Alle Schüler machen nach der 12. Klasse das Matrik, eine Art Fachhochschulreife, nach der 13. können sie das Abitur ablegen. Geprüft wird nach der Vorgabe der Kultusministerkonferenz. Deutsch, Englisch, Mathe und Geschichte sind Pflicht. Ein Abi mit Sport und Religion als Leistungsfächer unmöglich.

Schulz-Gutschke öffnet die Tür zum Sekretariat, grüßt die Sekretärin und verschwindet ins Lehrerzimmer. Gegenüber steht die Tür zum Büro des Schulleiters offen. Christian Wendt sitzt an seinem Schreibtisch. Die Mutter eines Schülers ist gerade gegangen. Der 63-jährige schaut zufrieden aus dem Fenster. „Eltern und Lehrer arbeiten hier eng zusammen“, so Wendt. „Gelebtes Ehrenamt“, nach dem sich viele Kollegen in Deutschland sehnen.

Eltern sind Deutsche, die nach Südafrika ausgewandert sind oder eine Weile in Kapstadt arbeiten.
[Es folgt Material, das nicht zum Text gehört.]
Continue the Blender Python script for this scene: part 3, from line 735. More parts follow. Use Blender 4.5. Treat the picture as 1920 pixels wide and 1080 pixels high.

Andere Südafrikaner mit deutschen Vorfahren. Seit 2004 kann die Deutsche Schule in Kapstadt außerdem 12 Austauschschüler aufnehmen. Auf Anfragen musste Christian Wendt nicht lange warten.

„Die Schülerinnen und Schüler können sich direkt an die Schule wenden und für ein halbes Jahr oder ein Jahr hier bei uns bleiben, im Internat wohnen, mit einer englischsprachigen Internats-Leiterin, am Schulalltag, am Unterricht ganz regulär teilnehmen, ab Klasse 10 ist bei uns der Fachunterricht in englischer Sprache und darüber hinaus können sie an einem herausragenden Standort, nämlich in Kapstadt, Südafrika erleben und auch wirklich kennen und schätzen lernen. "

Christian Wendt steht auf, geht ans Fenster. Stolz blickt er auf seine Schule, die in Deutschland ihresgleichen sucht.